Article

Oil gets push back over $114

Published: Wednesday, August 20, 2008 at 1:00 a.m.
Last Modified: Wednesday, August 20, 2008 at 12:44 a.m.

Oil prices rebounded Tuesday, jumping back above $114 a barrel after the dollar weakened against the euro and a rally in heating oil pulled new buyers into energy markets.

Light, sweet crude for September delivery rose $1.66 to settle at $114.53 on the New York Mercantile Exchange, after alternating between positive and negative territory earlier in the day. The September contract expires today, adding to the volatility.

At the pump, gas prices in this region held steady after dropping nearly 36 cents from a record set in July at $4.058. A gallon of regular in the Bradenton-Sarasota-Venice was selling for $3.699, AAA reported. A month ago, the price was $4.04 while a year ago it was $2.735.

Nationally, retail gas prices continued their decline, suggesting that cash-strapped Americans are still cutting back on their driving. A gallon of regular slipped another penny overnight to a new national average of $3.73.

Crude began the day lower after Tropical Storm Fay missed oil and gas installation in the Gulf of Mexico, easing concerns about a disruption in supplies. But prices later spiked more than $3 a barrel, apparently driven higher by a surge in heating oil futures that triggered technical buy orders in energy markets, analysts said.

Heating oil futures rose 3.89 cents to settle at $3.1237 a gallon on the Nymex after earlier rising more than 3 percent to $3.1998.

"Crude's just getting pulled up by heating oil. It was a quick pop and technical triggers may have been hit," said Jim Ritterbusch, president of energy consultancy Ritterbusch and Associates in Galena, Ill.

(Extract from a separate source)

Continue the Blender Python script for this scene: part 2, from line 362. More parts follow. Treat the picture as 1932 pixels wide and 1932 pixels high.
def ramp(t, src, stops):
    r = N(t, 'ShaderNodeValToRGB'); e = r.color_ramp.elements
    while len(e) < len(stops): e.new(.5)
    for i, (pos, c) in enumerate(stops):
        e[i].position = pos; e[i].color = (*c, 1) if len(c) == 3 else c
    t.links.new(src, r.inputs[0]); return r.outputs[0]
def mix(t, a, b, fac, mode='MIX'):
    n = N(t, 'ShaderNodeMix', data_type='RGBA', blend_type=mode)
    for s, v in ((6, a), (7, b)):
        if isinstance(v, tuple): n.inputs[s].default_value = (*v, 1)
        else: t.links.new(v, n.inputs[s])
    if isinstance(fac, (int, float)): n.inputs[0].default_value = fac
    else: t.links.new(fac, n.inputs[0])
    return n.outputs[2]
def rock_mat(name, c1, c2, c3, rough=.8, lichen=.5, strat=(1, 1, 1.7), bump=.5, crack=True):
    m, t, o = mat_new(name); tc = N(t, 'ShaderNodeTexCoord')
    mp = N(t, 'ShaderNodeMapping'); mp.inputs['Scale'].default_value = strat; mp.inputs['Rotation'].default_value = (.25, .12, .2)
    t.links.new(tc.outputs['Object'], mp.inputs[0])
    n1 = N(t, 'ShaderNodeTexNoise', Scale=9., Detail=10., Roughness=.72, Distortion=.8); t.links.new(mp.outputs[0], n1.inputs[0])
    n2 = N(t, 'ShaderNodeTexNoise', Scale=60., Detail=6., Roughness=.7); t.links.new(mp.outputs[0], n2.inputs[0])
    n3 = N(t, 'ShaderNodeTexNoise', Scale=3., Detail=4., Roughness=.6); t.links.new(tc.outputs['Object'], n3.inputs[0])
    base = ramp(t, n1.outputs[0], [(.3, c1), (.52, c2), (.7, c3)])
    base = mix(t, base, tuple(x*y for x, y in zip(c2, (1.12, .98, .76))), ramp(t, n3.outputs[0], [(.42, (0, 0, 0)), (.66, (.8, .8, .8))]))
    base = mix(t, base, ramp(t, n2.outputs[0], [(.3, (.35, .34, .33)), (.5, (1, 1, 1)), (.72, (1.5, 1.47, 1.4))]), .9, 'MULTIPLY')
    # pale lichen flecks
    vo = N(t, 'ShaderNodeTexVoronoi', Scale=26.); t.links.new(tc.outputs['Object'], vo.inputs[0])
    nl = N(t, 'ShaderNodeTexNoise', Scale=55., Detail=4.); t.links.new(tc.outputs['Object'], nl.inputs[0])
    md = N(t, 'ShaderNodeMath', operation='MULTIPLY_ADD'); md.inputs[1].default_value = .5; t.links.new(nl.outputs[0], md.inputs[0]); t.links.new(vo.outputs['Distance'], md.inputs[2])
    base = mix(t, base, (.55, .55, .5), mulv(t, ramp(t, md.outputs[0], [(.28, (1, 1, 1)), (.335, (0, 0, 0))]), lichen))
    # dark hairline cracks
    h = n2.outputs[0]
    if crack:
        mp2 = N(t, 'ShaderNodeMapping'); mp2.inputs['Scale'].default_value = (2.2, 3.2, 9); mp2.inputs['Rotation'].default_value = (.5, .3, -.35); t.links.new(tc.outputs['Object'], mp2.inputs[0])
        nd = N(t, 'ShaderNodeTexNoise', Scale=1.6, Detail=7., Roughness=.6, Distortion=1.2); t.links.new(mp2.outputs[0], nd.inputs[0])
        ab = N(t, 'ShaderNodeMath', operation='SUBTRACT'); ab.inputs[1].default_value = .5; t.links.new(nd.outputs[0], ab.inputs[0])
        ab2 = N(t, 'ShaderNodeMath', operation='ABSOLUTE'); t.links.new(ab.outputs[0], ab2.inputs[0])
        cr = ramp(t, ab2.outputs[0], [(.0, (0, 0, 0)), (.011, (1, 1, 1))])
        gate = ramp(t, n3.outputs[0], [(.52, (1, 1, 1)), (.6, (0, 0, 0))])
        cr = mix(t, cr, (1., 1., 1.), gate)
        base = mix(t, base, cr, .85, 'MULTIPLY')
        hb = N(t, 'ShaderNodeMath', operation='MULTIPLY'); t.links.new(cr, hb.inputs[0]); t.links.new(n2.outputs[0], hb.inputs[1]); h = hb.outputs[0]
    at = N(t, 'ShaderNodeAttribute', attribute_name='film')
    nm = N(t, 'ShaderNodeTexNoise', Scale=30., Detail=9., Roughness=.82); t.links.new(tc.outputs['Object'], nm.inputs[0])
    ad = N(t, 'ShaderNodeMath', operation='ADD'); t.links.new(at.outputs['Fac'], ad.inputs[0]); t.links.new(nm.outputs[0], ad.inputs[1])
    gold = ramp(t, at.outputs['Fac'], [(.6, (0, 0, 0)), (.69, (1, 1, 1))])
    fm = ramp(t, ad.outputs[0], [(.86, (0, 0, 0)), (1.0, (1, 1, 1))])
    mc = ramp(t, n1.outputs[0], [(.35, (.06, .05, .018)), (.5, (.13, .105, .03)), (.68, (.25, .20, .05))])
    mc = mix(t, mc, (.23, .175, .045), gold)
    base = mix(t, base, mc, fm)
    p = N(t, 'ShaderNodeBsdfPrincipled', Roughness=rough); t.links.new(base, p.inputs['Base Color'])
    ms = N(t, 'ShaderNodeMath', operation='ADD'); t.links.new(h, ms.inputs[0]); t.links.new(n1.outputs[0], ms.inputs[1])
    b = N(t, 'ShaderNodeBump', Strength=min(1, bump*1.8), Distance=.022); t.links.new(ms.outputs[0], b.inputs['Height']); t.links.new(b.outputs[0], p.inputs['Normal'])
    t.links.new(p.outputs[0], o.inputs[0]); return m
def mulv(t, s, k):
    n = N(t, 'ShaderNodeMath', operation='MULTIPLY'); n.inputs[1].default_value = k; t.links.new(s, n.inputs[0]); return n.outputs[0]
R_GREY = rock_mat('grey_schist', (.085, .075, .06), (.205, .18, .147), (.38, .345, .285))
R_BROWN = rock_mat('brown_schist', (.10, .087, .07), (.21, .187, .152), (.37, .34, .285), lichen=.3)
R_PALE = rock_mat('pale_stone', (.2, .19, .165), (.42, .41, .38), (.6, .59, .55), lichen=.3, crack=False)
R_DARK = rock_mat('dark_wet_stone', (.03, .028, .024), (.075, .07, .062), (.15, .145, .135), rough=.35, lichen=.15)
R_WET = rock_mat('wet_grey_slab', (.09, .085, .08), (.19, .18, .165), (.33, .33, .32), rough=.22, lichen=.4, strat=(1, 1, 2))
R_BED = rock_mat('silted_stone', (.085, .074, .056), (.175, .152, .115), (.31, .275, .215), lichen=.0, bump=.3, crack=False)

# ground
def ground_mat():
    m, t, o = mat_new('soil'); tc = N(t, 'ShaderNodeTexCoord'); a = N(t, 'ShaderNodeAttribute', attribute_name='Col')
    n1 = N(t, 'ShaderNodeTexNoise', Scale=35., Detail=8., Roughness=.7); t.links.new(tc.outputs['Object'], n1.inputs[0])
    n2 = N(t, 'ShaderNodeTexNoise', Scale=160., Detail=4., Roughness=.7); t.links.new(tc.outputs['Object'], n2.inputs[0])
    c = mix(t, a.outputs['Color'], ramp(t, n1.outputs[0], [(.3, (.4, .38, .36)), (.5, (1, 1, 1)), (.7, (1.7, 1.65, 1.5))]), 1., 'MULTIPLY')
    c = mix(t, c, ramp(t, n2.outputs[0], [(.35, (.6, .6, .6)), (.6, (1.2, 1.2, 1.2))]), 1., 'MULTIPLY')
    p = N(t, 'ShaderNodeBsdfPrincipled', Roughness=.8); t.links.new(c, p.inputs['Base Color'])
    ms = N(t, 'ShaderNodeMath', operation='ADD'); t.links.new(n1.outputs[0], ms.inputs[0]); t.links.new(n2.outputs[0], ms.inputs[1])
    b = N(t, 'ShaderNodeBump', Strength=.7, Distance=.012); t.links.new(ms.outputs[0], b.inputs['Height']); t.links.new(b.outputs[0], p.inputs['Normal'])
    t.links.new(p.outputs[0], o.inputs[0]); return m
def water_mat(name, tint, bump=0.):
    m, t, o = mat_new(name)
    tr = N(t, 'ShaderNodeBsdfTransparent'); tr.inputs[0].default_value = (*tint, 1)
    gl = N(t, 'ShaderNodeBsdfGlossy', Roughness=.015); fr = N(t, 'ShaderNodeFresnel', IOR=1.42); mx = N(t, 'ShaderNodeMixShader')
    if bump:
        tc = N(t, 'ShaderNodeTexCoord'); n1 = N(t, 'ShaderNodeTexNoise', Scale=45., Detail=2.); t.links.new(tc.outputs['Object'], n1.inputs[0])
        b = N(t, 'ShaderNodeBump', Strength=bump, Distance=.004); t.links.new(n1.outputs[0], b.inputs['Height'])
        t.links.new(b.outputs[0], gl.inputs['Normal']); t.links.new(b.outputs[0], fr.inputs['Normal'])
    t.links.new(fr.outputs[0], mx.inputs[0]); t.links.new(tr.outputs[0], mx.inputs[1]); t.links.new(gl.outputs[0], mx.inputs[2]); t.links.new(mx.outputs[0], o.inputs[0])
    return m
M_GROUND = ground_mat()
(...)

Also supporting prices Tuesday was a slightly weaker dollar compared to the euro. The 15-nation euro traded at $1.4783, up from $1.4697 late Monday in New York. A falling greenback encourages buying among investors seeking commodities like oil as a hedge against inflation or weakness in the dollar.

Some recovery in oil was expected after steep price drops over the past month. Oil prices have shed about $35, or 24 percent, from their all-time trading record of $147.27 reached July 11 amid mounting evidence that a cooling global economy and high fuel costs are curtailing demand for energy.

Olivier Jakob of Petromatrix in Switzerland, however, said it was too early to assert that oil prices had reached a bottom, "especially since there is a clear lack of buying momentum."

Regarding oil fundamentals, Jakob said it was worth keeping an eye on how China's import of oil products will develop after the buildup of stocks for the Olympics. Reports of lower demand there could put further downward pressure on prices.

Meanwhile, Venezuela says it is prepared to propose an oil production cut at the next OPEC meeting if crude prices decline further.

Information from the Associated Press was used in this report.